# Aim
Begin at the first line below and copy each line exactly, ending with the line where "COL = sc.collection" appears.
— START Given material —
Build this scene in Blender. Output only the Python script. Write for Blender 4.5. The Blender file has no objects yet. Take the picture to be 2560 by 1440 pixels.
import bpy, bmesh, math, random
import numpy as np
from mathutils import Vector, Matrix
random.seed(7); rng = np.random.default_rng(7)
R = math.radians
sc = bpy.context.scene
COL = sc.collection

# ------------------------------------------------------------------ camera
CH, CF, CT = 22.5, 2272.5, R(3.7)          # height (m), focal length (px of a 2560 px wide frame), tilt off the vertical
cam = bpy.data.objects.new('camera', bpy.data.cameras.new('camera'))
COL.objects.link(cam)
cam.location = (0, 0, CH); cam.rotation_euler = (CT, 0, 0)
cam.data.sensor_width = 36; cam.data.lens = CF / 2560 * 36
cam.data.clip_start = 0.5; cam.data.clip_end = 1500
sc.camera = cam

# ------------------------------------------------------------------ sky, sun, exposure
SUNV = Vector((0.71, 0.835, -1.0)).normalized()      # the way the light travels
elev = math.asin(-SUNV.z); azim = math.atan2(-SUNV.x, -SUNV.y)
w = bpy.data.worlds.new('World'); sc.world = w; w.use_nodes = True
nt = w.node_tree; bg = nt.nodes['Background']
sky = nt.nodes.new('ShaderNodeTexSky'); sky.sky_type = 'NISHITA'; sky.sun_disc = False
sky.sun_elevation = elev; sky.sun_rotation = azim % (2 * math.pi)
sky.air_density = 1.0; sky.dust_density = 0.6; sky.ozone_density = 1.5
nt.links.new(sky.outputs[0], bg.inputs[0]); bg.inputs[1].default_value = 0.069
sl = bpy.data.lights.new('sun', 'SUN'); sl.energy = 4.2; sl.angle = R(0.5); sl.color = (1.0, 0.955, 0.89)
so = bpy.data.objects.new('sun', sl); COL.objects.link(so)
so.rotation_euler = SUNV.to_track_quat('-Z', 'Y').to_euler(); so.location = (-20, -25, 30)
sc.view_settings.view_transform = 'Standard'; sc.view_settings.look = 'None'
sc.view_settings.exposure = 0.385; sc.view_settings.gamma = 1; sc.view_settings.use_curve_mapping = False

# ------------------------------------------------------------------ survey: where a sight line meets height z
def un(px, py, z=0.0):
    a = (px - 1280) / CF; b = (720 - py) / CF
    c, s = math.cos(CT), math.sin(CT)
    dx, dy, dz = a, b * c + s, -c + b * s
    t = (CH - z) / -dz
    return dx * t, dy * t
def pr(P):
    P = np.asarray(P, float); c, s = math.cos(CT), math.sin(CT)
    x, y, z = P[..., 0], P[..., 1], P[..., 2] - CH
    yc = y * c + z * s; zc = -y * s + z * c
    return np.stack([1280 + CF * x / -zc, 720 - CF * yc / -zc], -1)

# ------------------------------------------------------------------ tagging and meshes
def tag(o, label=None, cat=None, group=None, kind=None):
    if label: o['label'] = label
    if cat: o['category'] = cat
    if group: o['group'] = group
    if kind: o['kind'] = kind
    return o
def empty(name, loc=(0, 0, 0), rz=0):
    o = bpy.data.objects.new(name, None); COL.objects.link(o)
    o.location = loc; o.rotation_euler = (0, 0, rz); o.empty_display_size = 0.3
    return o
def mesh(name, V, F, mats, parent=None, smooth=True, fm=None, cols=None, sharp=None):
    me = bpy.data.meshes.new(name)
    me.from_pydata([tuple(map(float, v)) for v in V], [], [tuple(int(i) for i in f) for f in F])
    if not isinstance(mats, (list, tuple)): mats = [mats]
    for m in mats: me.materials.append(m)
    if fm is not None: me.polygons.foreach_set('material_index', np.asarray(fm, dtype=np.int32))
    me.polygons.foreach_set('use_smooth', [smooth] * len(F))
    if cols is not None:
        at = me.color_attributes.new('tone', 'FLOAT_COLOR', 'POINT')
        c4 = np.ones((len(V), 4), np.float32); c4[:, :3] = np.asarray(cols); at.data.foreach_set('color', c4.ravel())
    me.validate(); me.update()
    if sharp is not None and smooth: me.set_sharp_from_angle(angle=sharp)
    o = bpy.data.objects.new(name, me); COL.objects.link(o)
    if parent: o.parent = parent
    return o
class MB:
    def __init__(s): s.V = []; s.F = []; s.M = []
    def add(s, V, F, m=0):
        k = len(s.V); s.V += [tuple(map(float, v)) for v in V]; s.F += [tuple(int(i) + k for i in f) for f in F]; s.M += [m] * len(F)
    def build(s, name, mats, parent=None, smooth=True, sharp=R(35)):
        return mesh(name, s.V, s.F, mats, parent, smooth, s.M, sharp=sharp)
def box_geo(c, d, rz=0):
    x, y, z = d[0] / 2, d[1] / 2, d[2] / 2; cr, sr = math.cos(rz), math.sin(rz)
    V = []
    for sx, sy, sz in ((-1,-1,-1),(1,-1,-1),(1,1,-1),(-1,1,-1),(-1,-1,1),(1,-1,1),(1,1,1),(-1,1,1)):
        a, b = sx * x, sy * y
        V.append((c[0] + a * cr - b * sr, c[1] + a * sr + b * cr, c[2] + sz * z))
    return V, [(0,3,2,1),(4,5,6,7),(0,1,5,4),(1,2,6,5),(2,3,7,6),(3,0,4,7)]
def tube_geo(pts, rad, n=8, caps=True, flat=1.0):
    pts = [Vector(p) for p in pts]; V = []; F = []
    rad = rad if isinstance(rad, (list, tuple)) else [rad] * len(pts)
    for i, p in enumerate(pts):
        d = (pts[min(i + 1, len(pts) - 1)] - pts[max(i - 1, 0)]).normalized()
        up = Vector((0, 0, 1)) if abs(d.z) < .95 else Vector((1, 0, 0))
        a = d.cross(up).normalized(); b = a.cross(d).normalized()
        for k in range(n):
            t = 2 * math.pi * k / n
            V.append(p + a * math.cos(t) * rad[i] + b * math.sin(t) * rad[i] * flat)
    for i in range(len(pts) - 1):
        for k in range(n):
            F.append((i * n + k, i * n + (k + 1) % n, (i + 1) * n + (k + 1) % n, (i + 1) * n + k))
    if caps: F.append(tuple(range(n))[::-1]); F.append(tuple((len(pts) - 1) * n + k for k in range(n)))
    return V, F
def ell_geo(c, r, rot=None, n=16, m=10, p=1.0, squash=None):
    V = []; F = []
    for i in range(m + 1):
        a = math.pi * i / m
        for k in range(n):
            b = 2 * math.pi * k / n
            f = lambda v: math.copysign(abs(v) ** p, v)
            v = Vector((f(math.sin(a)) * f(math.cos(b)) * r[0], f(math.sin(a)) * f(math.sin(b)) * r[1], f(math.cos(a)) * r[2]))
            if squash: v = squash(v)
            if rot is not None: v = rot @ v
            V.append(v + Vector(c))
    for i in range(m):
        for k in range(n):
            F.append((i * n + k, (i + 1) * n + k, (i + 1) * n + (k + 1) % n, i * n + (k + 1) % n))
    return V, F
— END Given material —
# Solved problem
Build this scene in Blender. Output only the Python script. Write for Blender 4.5. The Blender file has no objects yet. Take the picture to be 2560 by 1440 pixels.
import bpy, bmesh, math, random
import numpy as np
from mathutils import Vector, Matrix
random.seed(7); rng = np.random.default_rng(7)
R = math.radians
sc = bpy.context.scene
COL = sc.collection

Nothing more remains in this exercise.